[START GIVEN RECORDS]

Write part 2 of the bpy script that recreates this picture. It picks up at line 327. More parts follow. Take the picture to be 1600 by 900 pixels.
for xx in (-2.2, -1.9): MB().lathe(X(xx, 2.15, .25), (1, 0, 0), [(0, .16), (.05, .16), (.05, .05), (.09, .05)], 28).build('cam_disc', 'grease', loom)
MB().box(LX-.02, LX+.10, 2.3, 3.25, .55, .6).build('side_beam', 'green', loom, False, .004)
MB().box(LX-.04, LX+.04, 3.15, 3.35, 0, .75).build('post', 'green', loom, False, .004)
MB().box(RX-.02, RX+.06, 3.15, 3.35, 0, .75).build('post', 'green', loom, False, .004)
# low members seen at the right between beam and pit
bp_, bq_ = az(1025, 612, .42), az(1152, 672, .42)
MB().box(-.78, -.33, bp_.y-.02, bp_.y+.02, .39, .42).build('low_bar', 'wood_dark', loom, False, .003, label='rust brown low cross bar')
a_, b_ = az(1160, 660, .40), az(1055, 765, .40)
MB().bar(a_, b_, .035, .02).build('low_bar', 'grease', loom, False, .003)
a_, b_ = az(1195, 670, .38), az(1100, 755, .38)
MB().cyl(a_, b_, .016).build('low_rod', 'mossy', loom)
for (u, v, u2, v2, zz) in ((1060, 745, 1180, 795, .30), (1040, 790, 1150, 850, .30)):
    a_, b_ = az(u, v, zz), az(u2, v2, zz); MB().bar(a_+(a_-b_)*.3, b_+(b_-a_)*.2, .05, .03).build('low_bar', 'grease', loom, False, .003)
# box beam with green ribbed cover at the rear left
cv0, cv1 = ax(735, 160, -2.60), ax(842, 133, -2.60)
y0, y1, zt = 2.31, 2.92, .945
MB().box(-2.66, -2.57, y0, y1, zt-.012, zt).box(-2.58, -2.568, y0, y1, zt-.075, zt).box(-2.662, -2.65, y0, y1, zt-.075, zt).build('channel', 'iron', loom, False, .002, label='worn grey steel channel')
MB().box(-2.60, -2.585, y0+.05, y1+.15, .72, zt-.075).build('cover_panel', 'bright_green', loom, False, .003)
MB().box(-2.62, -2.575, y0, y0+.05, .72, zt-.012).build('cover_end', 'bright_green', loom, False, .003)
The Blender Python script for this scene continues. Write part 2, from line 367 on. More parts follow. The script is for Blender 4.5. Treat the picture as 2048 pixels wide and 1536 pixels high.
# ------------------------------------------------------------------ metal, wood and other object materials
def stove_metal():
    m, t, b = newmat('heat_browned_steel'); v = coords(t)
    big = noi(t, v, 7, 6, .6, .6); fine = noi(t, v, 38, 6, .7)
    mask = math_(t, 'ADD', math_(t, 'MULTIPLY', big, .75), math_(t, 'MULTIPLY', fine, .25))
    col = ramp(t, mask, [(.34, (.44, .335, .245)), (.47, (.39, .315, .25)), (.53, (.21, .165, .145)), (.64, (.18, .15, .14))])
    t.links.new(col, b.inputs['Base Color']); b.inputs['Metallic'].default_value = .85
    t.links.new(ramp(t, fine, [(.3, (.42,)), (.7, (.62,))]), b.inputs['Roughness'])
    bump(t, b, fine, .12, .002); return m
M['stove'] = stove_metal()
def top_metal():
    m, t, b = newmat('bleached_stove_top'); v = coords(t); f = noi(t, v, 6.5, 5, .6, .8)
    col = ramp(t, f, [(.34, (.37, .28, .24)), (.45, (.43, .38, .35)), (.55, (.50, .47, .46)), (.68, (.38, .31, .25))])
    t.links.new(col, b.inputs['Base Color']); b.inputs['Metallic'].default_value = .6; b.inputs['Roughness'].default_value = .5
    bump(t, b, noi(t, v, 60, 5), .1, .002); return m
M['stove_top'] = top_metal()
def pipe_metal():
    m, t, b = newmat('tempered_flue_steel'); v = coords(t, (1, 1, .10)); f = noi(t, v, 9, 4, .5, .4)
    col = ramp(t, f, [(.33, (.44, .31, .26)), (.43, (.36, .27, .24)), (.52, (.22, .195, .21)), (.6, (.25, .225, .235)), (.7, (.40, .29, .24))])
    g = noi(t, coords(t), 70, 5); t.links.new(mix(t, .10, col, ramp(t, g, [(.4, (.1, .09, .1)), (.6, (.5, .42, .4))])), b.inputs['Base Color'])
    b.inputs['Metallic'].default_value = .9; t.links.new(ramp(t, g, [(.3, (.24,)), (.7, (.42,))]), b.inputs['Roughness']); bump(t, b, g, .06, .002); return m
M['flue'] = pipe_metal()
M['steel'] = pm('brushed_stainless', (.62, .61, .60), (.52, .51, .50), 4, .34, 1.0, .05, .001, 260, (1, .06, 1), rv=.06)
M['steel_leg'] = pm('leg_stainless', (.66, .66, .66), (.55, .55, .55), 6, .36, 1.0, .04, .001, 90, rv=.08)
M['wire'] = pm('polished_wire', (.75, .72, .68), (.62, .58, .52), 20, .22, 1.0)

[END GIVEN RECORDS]

• _WORK REQUIRED_
Make an exact copy of every line in the data.

• _ANSWER TO THE EXERCISE_
Write part 2 of the bpy script that recreates this picture. It picks up at line 327. More parts follow. Take the picture to be 1600 by 900 pixels.
for xx in (-2.2, -1.9): MB().lathe(X(xx, 2.15, .25), (1, 0, 0), [(0, .16), (.05, .16), (.05, .05), (.09, .05)], 28).build('cam_disc', 'grease', loom)
MB().box(LX-.02, LX+.10, 2.3, 3.25, .55, .6).build('side_beam', 'green', loom, False, .004)
MB().box(LX-.04, LX+.04, 3.15, 3.35, 0, .75).build('post', 'green', loom, False, .004)
MB().box(RX-.02, RX+.06, 3.15, 3.35, 0, .75).build('post', 'green', loom, False, .004)
# low members seen at the right between beam and pit
bp_, bq_ = az(1025, 612, .42), az(1152, 672, .42)
MB().box(-.78, -.33, bp_.y-.02, bp_.y+.02, .39, .42).build('low_bar', 'wood_dark', loom, False, .003, label='rust brown low cross bar')
a_, b_ = az(1160, 660, .40), az(1055, 765, .40)
MB().bar(a_, b_, .035, .02).build('low_bar', 'grease', loom, False, .003)
a_, b_ = az(1195, 670, .38), az(1100, 755, .38)
MB().cyl(a_, b_, .016).build('low_rod', 'mossy', loom)
for (u, v, u2, v2, zz) in ((1060, 745, 1180, 795, .30), (1040, 790, 1150, 850, .30)):
    a_, b_ = az(u, v, zz), az(u2, v2, zz); MB().bar(a_+(a_-b_)*.3, b_+(b_-a_)*.2, .05, .03).build('low_bar', 'grease', loom, False, .003)
# box beam with green ribbed cover at the rear left
cv0, cv1 = ax(735, 160, -2.60), ax(842, 133, -2.60)
y0, y1, zt = 2.31, 2.92, .945
MB().box(-2.66, -2.57, y0, y1, zt-.012, zt).box(-2.58, -2.568, y0, y1, zt-.075, zt).box(-2.662, -2.65, y0, y1, zt-.075, zt).build('channel', 'iron', loom, False, .002, label='worn grey steel channel')
MB().box(-2.60, -2.585, y0+.05, y1+.15, .72, zt-.075).build('cover_panel', 'bright_green', loom, False, .003)
MB().box(-2.62, -2.575, y0, y0+.05, .72, zt-.012).build('cover_end', 'bright_green', loom, False, .003)
The Blender Python script for this scene continues. Write part 2, from line 367 on. More parts follow. The script is for Blender 4.5. Treat the picture as 2048 pixels wide and 1536 pixels high.
# ------------------------------------------------------------------ metal, wood and other object materials
def stove_metal():
    m, t, b = newmat('heat_browned_steel'); v = coords(t)
    big = noi(t, v, 7, 6, .6, .6); fine = noi(t, v, 38, 6, .7)
    mask = math_(t, 'ADD', math_(t, 'MULTIPLY', big, .75), math_(t, 'MULTIPLY', fine, .25))
    col = ramp(t, mask, [(.34, (.44, .335, .245)), (.47, (.39, .315, .25)), (.53, (.21, .165, .145)), (.64, (.18, .15, .14))])
    t.links.new(col, b.inputs['Base Color']); b.inputs['Metallic'].default_value = .85
    t.links.new(ramp(t, fine, [(.3, (.42,)), (.7, (.62,))]), b.inputs['Roughness'])
    bump(t, b, fine, .12, .002); return m
M['stove'] = stove_metal()
def top_metal():
    m, t, b = newmat('bleached_stove_top'); v = coords(t); f = noi(t, v, 6.5, 5, .6, .8)
    col = ramp(t, f, [(.34, (.37, .28, .24)), (.45, (.43, .38, .35)), (.55, (.50, .47, .46)), (.68, (.38, .31, .25))])
    t.links.new(col, b.inputs['Base Color']); b.inputs['Metallic'].default_value = .6; b.inputs['Roughness'].default_value = .5
    bump(t, b, noi(t, v, 60, 5), .1, .002); return m
M['stove_top'] = top_metal()
def pipe_metal():
    m, t, b = newmat('tempered_flue_steel'); v = coords(t, (1, 1, .10)); f = noi(t, v, 9, 4, .5, .4)
    col = ramp(t, f, [(.33, (.44, .31, .26)), (.43, (.36, .27, .24)), (.52, (.22, .195, .21)), (.6, (.25, .225, .235)), (.7, (.40, .29, .24))])
    g = noi(t, coords(t), 70, 5); t.links.new(mix(t, .10, col, ramp(t, g, [(.4, (.1, .09, .1)), (.6, (.5, .42, .4))])), b.inputs['Base Color'])
    b.inputs['Metallic'].default_value = .9; t.links.new(ramp(t, g, [(.3, (.24,)), (.7, (.42,))]), b.inputs['Roughness']); bump(t, b, g, .06, .002); return m
M['flue'] = pipe_metal()
M['steel'] = pm('brushed_stainless', (.62, .61, .60), (.52, .51, .50), 4, .34, 1.0, .05, .001, 260, (1, .06, 1), rv=.06)
M['steel_leg'] = pm('leg_stainless', (.66, .66, .66), (.55, .55, .55), 6, .36, 1.0, .04, .001, 90, rv=.08)
M['wire'] = pm('polished_wire', (.75, .72, .68), (.62, .58, .52), 20, .22, 1.0)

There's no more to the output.